There are two main issues addressed in this article. First of all the physical relevance of the positivity condition for the evolution equations of concentrations, without which any analysis of irreversibility based on entropic constraints looses its meaning.

The example of the statistical properties of Poisson-Kac processes under time reversal is paradigmatic, as this process is irreversible. This process is ireversible, not because the time-reversed operator ${\mathcal{M}}_{-t}$, $t>0$, of its Markov operator ${\mathcal{M}}_t$ cannot be defined (${\mathcal{M}}_{-t}$ exists in a mathematical and physical sense), but because ${\mathcal{M}}_{-t}$ is no longer a Markov operator due to its lack of positivity: ${\mathcal{M}}_{-t}$ does not map (positive) densities into (positive) densities. The backward evolution of ${\mathcal{M}}_{-t}$ starting from any initial distribution $p_{\pm }(x,0)$ traces back its previous history up to a given time instance $t^{*}$, corresponding to the time instant at which either the forward or the backward densities attain at some point vanishing values, and afterwards the densities start to become negative. One the densities become negative any definition of entropy based on the average of their logarithms looses its meaning. This case study clearly shows the significance of ensuring the positivity condition, and this can be safely achieved if the macroscopic transport model admits a stochastic interpretation, i.e. if it represents the statistical description of some micro/mesoscopic stochastic model of motion or interaction. This leads for processes possessing finite propagation velocity and Markovian or semi-Markovian transitions to a statistical description expressed in the form of integro-differential evolution equations for the associated densities.

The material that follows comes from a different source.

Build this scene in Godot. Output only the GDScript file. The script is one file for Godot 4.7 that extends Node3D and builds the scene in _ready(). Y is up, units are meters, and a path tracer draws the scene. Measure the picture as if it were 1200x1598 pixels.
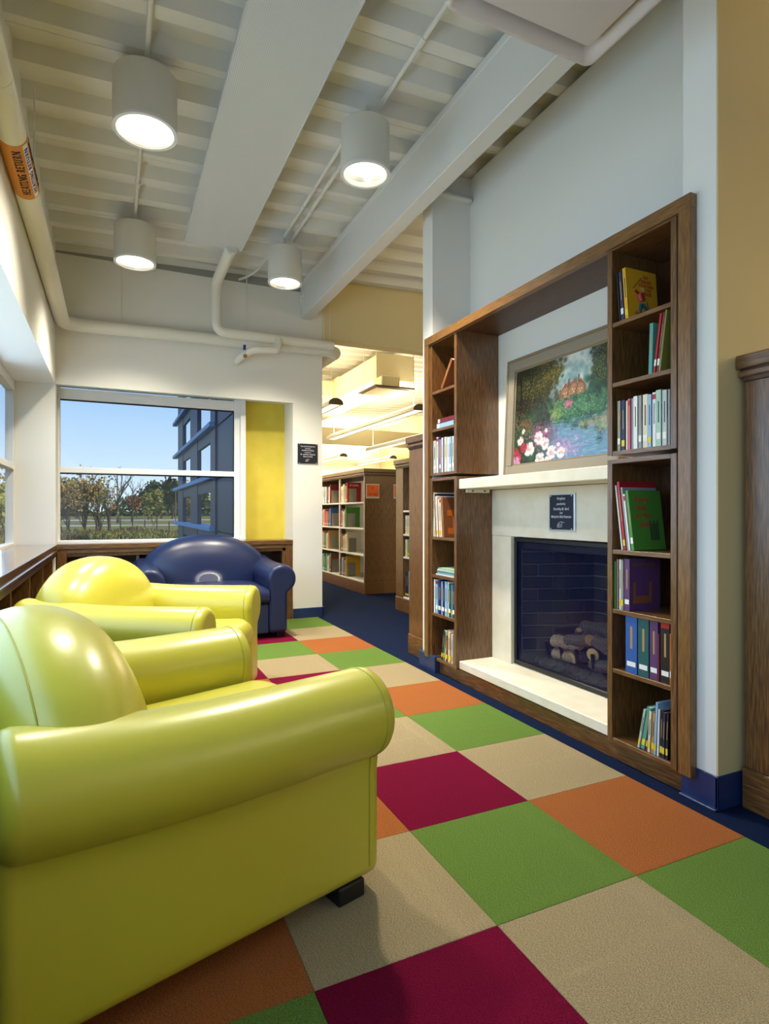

The second main issue, involving either stochastic consistency and representation problems, originates by the description of microscopic phenomena espressed e.g. in the form of chemical-physical interactions (surface chemical reactions) or hydrodynamic models (as in the case of particle motion in complex viscoelastic fluids).

The case of simple surface reactions is particlarly interesting as it shows that parabolic transport models can hardly copes with event-based phenomena as surface reactions occurring at in interface. Indeed, it is possible to provide an algorithmic strategy to address this class of problems in numerical simulations, assuming kinetic processes to be dependent of the time resolution $\Delta t$ adopted in the particle motion, but this strategy leads to a singular limit for $\Delta t\to 0$. For these problems, the hyperbolic approach provides a consistent formal setting for accomodating interfacial events occurring with finite rate and non-vanishing probabilities. This indicates once again that bounded velocities implies also finite transition rates $\lambda$ in order to avoid the occurrence of singular limits.

In terms of the thermodynamic represenation of the evolution equations, an even harder problem is provided by transport (diffusion) processes in complex fluids. The case of viscoelastic fluids has been analyzed starting from the Brownian motion rationale in order to derive the transport equations from the microscopic/mesoscopic dynamics. In this case, due to the memory effects associated with the complex response of the fluid medium, it is practically impossible to project out the relaxation degrees of freedom of the medium in order to obtain transport equations expressed exclusively in term of the concentration fields of the diffusing species. This leads to higher-dimensional transport models, that necessarily account also for the evolution of the memory degrees of freedom in the particle dynamics (the variables ${\theta }_h$, $h=1,\cdots ,N$ introduced in Section 5) the solution of which, for N sufficiently large, becomes unfeasible, leaving to the direct stochastic simulations the only reasonable alternative to tackle these problems.